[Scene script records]
◇ ◇ ◇ ◇ ◇ ◇ ◇
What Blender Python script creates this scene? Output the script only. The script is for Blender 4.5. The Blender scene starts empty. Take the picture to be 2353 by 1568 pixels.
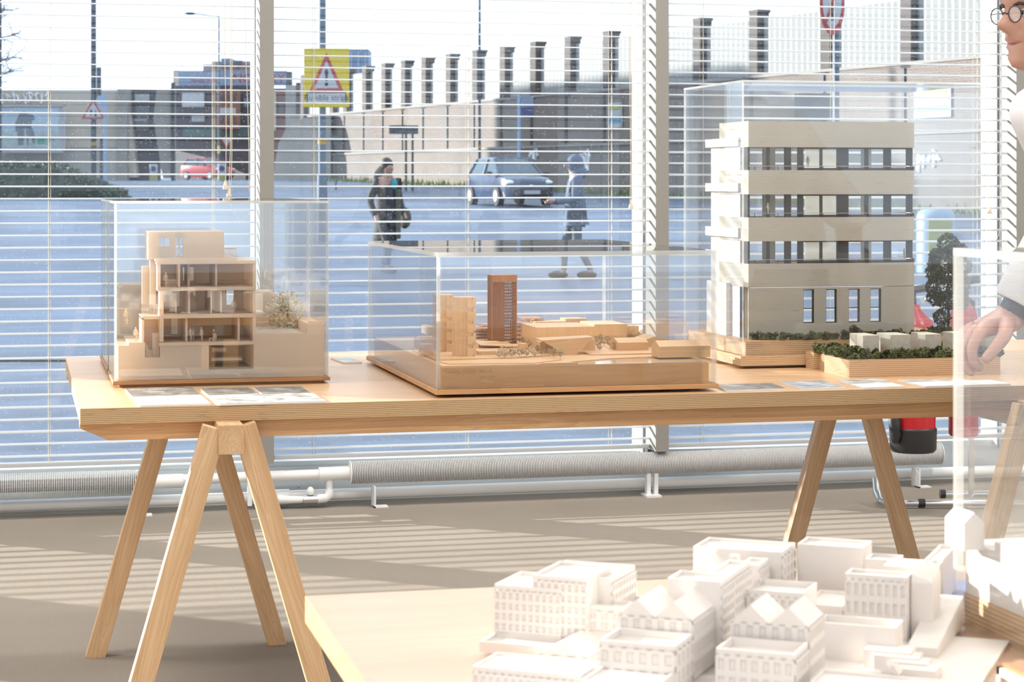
import bpy, bmesh, math, random
from mathutils import Vector, Matrix, noise as mnoise
C = bpy.context.scene.collection
SC = bpy.context.scene
R = random.Random(7)
PI = math.pi
# ------------------------------------------------------------------ camera, world, sun, exposure
F, CX, HY, H = 4800.0, 1176.5, 420.0, 1.22          # focal length (px of a 2353 wide frame), horizon row, eye height
YAW = math.atan(0.2375); SN, CN = math.sin(YAW), math.cos(YAW)
cam = bpy.data.cameras.new('camera'); camo = bpy.data.objects.new('camera', cam); C.objects.link(camo)
camo.location = (0, 0, H); camo.rotation_euler = (PI/2, 0, -YAW)
cam.sensor_width = 36; cam.sensor_fit = 'HORIZONTAL'; cam.lens = F/2353*36
cam.shift_y = -(784-HY)/2353; cam.clip_start = 0.05; cam.clip_end = 2000
cam.dof.use_dof = True; cam.dof.focus_distance = 4.9; cam.dof.aperture_fstop = 16
SC.camera = camo
SC.view_settings.view_transform = 'Standard'; SC.view_settings.look = 'None'
SC.view_settings.gamma = 1; SC.view_settings.use_curve_mapping = False
SC.view_settings.exposure = 0.0
w = bpy.data.worlds.new('sky'); SC.world = w; w.use_nodes = True
bg = w.node_tree.nodes['Background']; bg.inputs[0].default_value = (0.80, 0.90, 1.0, 1); bg.inputs[1].default_value = 2.0
sun = bpy.data.lights.new('sun', 'SUN'); suno = bpy.data.objects.new('sun', sun); C.objects.link(suno)
sun.energy = 13.0; sun.color = (1.0, 0.93, 0.82); sun.angle = math.radians(0.5)
_az, _el = (-0.773, 0.634), math.radians(15.0)       # winter sun, low, beyond the window and to the left
sd = Vector((_az[0]*math.cos(_el), _az[1]*math.cos(_el), math.sin(_el)))
suno.rotation_euler = sd.to_track_quat('Z', 'Y').to_euler(); suno.location = (-20, 20, 15)
try:
    SC.cycles.transparent_max_bounces = 48; SC.cycles.max_bounces = 10; SC.cycles.glossy_bounces = 5
    SC.cycles.transmission_bounces = 6; SC.cycles.diffuse_bounces = 4
    SC.cycles.caustics_reflective = False; SC.cycles.caustics_refractive = False
    SC.cycles.sample_clamp_indirect = 6.0; SC.cycles.use_denoising = True
    SC.cycles.use_adaptive_sampling = True; SC.cycles.adaptive_threshold = 0.02
except Exception: pass
# ------------------------------------------------------------------ surveying helpers (photo measurement -> place in the room)
def ratio(px):
    u = (px-CX)/F
    return (SN+u*CN)/(CN-u*SN)
def at(px, py, Y):
    X = ratio(px)*Y; zc = X*SN+Y*CN
    return Vector((X, Y, H-(py-HY)*zc/F))
def atX(px, py, X):
    Y = X/ratio(px); return at(px, py, Y)
def atz(px, py, Z):
    zc = F*(H-Z)/(py-HY); xc = (px-CX)/F*zc
    return Vector((zc*SN+xc*CN, zc*CN-xc*SN, Z))
def atd(px, py, zc):
    xc = (px-CX)/F*zc
    return Vector((zc*SN+xc*CN, zc*CN-xc*SN, H-(py-HY)*zc/F))
def along(P, d, px):
    """distance t so that P + t d is seen at column px"""
    u = (px-CX)/F
    a = (P.x*CN-P.y*SN)-u*(P.x*SN+P.y*CN); b = (d[0]*CN-d[1]*SN)-u*(d[0]*SN+d[1]*CN)
    return -a/b
RIGHT = Vector((CN, -SN, 0)); FWD = Vector((SN, CN, 0))
# ------------------------------------------------------------------ materials
def newmat(name):
    m = bpy.data.materials.new(name); m.use_nodes = True
    nt = m.node_tree; return m, nt, nt.nodes['Principled BSDF']
def N(nt, t, **k):
    n = nt.nodes.new(t)
    for a, b in k.items():
        if a.startswith('i_'): n.inputs[a[2:].replace('_', ' ')].default_value = b
        else: setattr(n, a, b)
    return n
def ramp(nt, fac, cols):
    r = nt.nodes.new('ShaderNodeValToRGB'); e = r.color_ramp.elements
    while len(e) < len(cols): e.new(0.5)
    for el, (p, c) in zip(e, cols): el.position = p; el.color = (*c, 1)
    nt.links.new(fac, r.inputs[0]); return r.outputs[0]
def srgb(r, g, b):
    f = lambda c: ((c/255+0.055)/1.055)**2.4 if c > 10 else c/255/12.92
    return (f(r), f(g), f(b))
def plain(name, c, rough=0.6, var=0.06, sc=8.0, metal=0.0, bump=0.0, spec=0.5, bsc=None):
    m, nt, p = newmat(name)
    p.inputs['Roughness'].default_value = rough; p.inputs['Metallic'].default_value = metal
    p.inputs['Specular IOR Level'].default_value = spec
    tc = N(nt, 'ShaderNodeTexCoord'); nz = N(nt, 'ShaderNodeTexNoise'); nz.inputs['Scale'].default_value = sc; nz.inputs['Detail'].default_value = 4
    nt.links.new(tc.outputs['Object'], nz.inputs['Vector'])
    o = ramp(nt, nz.outputs[0], [(0.25, tuple(x*(1-var) for x in c)), (0.75, tuple(min(1, x*(1+var)) for x in c))])
    nt.links.new(o, p.inputs['Base Color'])
    if bump:
        n2 = N(nt, 'ShaderNodeTexNoise'); n2.inputs['Scale'].default_value = bsc or sc*6; n2.inputs['Detail'].default_value = 3
        nt.links.new(tc.outputs['Object'], n2.inputs['Vector'])
        b = N(nt, 'ShaderNodeBump'); b.inputs['Strength'].default_value = bump; b.inputs['Distance'].default_value = 0.01
        nt.links.new(n2.outputs[0], b.inputs['Height']); nt.links.new(b.outputs[0], p.inputs['Normal'])
    return m
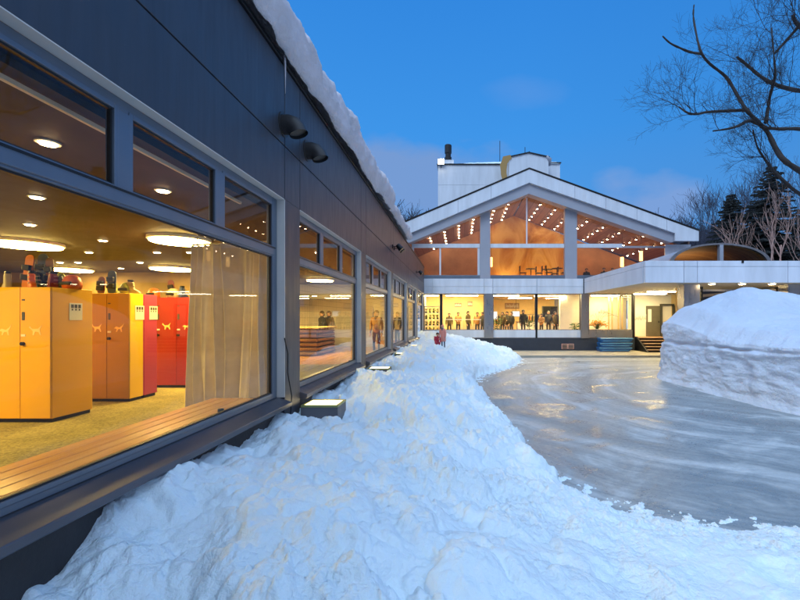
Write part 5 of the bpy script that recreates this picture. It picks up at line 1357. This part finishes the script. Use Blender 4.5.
# conifers
def conifer(loc, h, label, seed, rb=.22):
    random.seed(seed); o = thing('conifer_tree', label, 'tree', loc)
    MB().tube([(0, 0, 0), (.05, 0, h*.5), (0, 0, h)], [rb, rb*.6, .02], 8).build('trunk', M['bark'], o)
    q = MB(); z = h*.12
    while z < h-.1:
        f = 1-z/h; L0 = (.34*h*f**.78+.3)
        for k in range(random.randint(8, 11)):
            a = random.random()*6.28; L1 = L0*random.uniform(.6, 1.15); nb = max(3, int(L1/.28))
            base = Vector((0, 0, z)); d = Vector((math.cos(a), math.sin(a), 0)); pd = Vector((-d.y, d.x, 0))
            prev = base
            for j in range(1, nb+1):
                s = j/nb; c = base+d*L1*s+Vector((0, 0, -.38*L1*s*(1-.55*s)+.04*random.gauss(0, 1)))
                wd = .24*L1*(1-s*.75)*random.uniform(.6, 1.2)+.05
                for sg in (-1, 1):
                    e = c+pd*sg*wd-d*wd*.25+Vector((0, 0, -.16*wd-random.random()*.10)); mid = prev.lerp(c, .5)
                    q.quad(prev, mid+Vector((0, 0, .03)), e, c+(e-c)*.15+Vector((0, 0, -.10)))
                q.quad(prev, c, c+Vector((0, 0, -.16)), prev+Vector((0, 0, -.16)))
                prev = c
        z += h*.016+.02
    q.build('crown', M['needle'], o); return o
def base_at(px, Y): return ((px-PX)*Y/F, Y, 0)
conifer(base_at(771, 40), (PY-163)*40/F+EYE, 'tallest dark conifer standing behind the vault roof on the right', 3)
conifer(base_at(731, 42), (PY-193)*42/F+EYE, 'shorter dark conifer left of the tallest one', 5)
conifer(base_at(806, 41), (PY-200)*41/F+EYE, 'dark conifer at the right edge of the photo', 6)
conifer(base_at(752, 46), (PY-205)*46/F+EYE, 'dark conifer between the two taller conifers', 8)
# birches, the pinkish light on their stems put into the bark colour
M['birch_s'] = M['birch']
for i, (px, Y, py, lbl, ln) in enumerate(((771, 31, 178, 'pale pink lit birch with a straight stem before the tallest conifer', (0, 0, 1)), (781, 31.5, 182, 'pale birch right beside the straight stemmed one', (.02, 0, 1)), (741, 32, 205, 'slender leaning birch left above the vault roof', (-.12, 0, 1)),
                             (760, 33, 212, 'slender birch leaning left above the middle of the vault', (-.25, 0, 1)), (792, 32, 205, 'slim birch near the right edge leaning right', (.2, 0, 1)))):
    h = (PY-py)*Y/F+EYE
    bare_tree('birch_tree', lbl, base_at(px, Y), h, M['birch'], 2, 3, .36, .12, .075, seed=40+i, minr=.012, trunk_frac=.62, lean=ln)
# mid-distance bare trees right
k_ = 0
for px, Y, py in ((716, 48, 172), (748, 50, 160), (700, 45, 212), (712, 50, 220), (800, 50, 148), (690, 55, 222)):
    h = (PY-py)*Y/F+EYE
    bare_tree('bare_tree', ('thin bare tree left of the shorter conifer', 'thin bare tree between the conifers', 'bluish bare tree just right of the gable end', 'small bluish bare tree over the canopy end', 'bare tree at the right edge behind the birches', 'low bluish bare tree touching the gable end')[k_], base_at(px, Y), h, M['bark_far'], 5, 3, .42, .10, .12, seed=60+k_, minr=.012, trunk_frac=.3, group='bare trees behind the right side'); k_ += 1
bare_tree('bare_tree', 'dark bushy bare tree rising just beyond the left end of the gable roof', base_at(398, 41), (PY-186)*41/F+EYE, M['bark'], 5, 3, .6, .06, .16, seed=311, minr=.012, trunk_frac=.3)
# distant wood beyond the roof, both sides
far = None; random.seed(99)
protos = []
for s in range(3):
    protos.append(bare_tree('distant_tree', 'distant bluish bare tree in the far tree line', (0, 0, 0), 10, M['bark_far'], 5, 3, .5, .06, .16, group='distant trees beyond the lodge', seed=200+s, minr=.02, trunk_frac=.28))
used = [False]*3
spots = [(636, 205, 70), (645, 208, 74), (652, 209, 70), (660, 211, 72), (668, 213, 75), (676, 216, 70), (684, 219, 72), (698, 216, 68), (706, 214, 70), (714, 210, 74), (630, 204, 78), (656, 214, 66), (672, 219, 66), (690, 222, 66), (388, 192, 50), (396, 189, 46), (405, 194, 48), (414, 204, 50), (422, 210, 54), (380, 196, 52), (724, 214, 72), (735, 212, 70), (790, 214, 70)]
for i, (px, py, Y) in enumerate(spots):
    j = i % 3
    c = protos[j] if not used[j] else copy_tree(protos[j]); used[j] = True
    h = (PY-py)*Y/F+EYE; c.location = base_at(px, Y); c.scale = (h/10*.9,)*2+(h/10.3,); c.rotation_euler = (0, 0, random.random()*6.28)
    c['label'] = 'distant bluish bare tree in the far tree line' if px > 430 else 'distant dark bare tree beyond the left gable eave'
    c['group'] = 'distant trees beyond the lodge' if px > 430 else 'bare trees beyond the left gable eave'
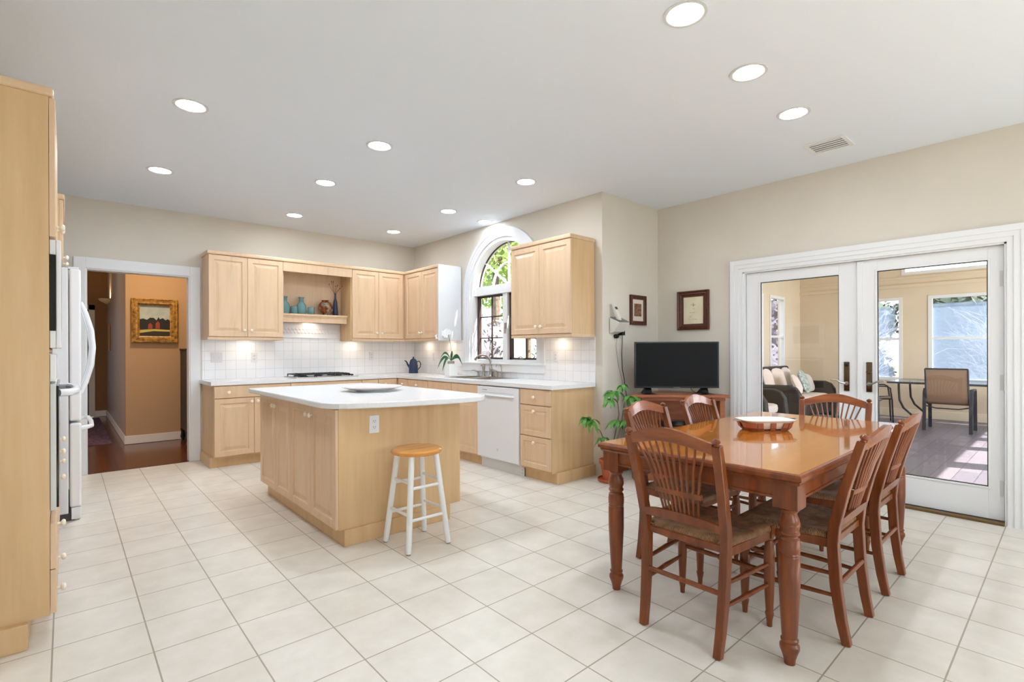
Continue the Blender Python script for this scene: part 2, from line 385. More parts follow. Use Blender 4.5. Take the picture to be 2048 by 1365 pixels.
◇ ◇ ◇ ◇ ◇ ◇ ◇
### [PROBLEM REQUIREMENTS]
Excluding pictures, copy exactly the lines from the line containing "bare_tree('bare_tree', ('thin bare" through the last line of the data, inclusive.

### [RESPONSE TO THIS TASK]
    bare_tree('bare_tree', ('thin bare tree left of the shorter conifer', 'thin bare tree between the conifers', 'bluish bare tree just right of the gable end', 'small bluish bare tree over the canopy end', 'bare tree at the right edge behind the birches', 'low bluish bare tree touching the gable end')[k_], base_at(px, Y), h, M['bark_far'], 5, 3, .42, .10, .12, seed=60+k_, minr=.012, trunk_frac=.3, group='bare trees behind the right side'); k_ += 1
bare_tree('bare_tree', 'dark bushy bare tree rising just beyond the left end of the gable roof', base_at(398, 41), (PY-186)*41/F+EYE, M['bark'], 5, 3, .6, .06, .16, seed=311, minr=.012, trunk_frac=.3)
# distant wood beyond the roof, both sides
far = None; random.seed(99)
protos = []
for s in range(3):
    protos.append(bare_tree('distant_tree', 'distant bluish bare tree in the far tree line', (0, 0, 0), 10, M['bark_far'], 5, 3, .5, .06, .16, group='distant trees beyond the lodge', seed=200+s, minr=.02, trunk_frac=.28))
used = [False]*3
spots = [(636, 205, 70), (645, 208, 74), (652, 209, 70), (660, 211, 72), (668, 213, 75), (676, 216, 70), (684, 219, 72), (698, 216, 68), (706, 214, 70), (714, 210, 74), (630, 204, 78), (656, 214, 66), (672, 219, 66), (690, 222, 66), (388, 192, 50), (396, 189, 46), (405, 194, 48), (414, 204, 50), (422, 210, 54), (380, 196, 52), (724, 214, 72), (735, 212, 70), (790, 214, 70)]
for i, (px, py, Y) in enumerate(spots):
    j = i % 3
    c = protos[j] if not used[j] else copy_tree(protos[j]); used[j] = True
    h = (PY-py)*Y/F+EYE; c.location = base_at(px, Y); c.scale = (h/10*.9,)*2+(h/10.3,); c.rotation_euler = (0, 0, random.random()*6.28)
    c['label'] = 'distant bluish bare tree in the far tree line' if px > 430 else 'distant dark bare tree beyond the left gable eave'
    c['group'] = 'distant trees beyond the lodge' if px > 430 else 'bare trees beyond the left gable eave'
Continue the Blender Python script for this scene: part 2, from line 385. More parts follow. Use Blender 4.5. Take the picture to be 2048 by 1365 pixels.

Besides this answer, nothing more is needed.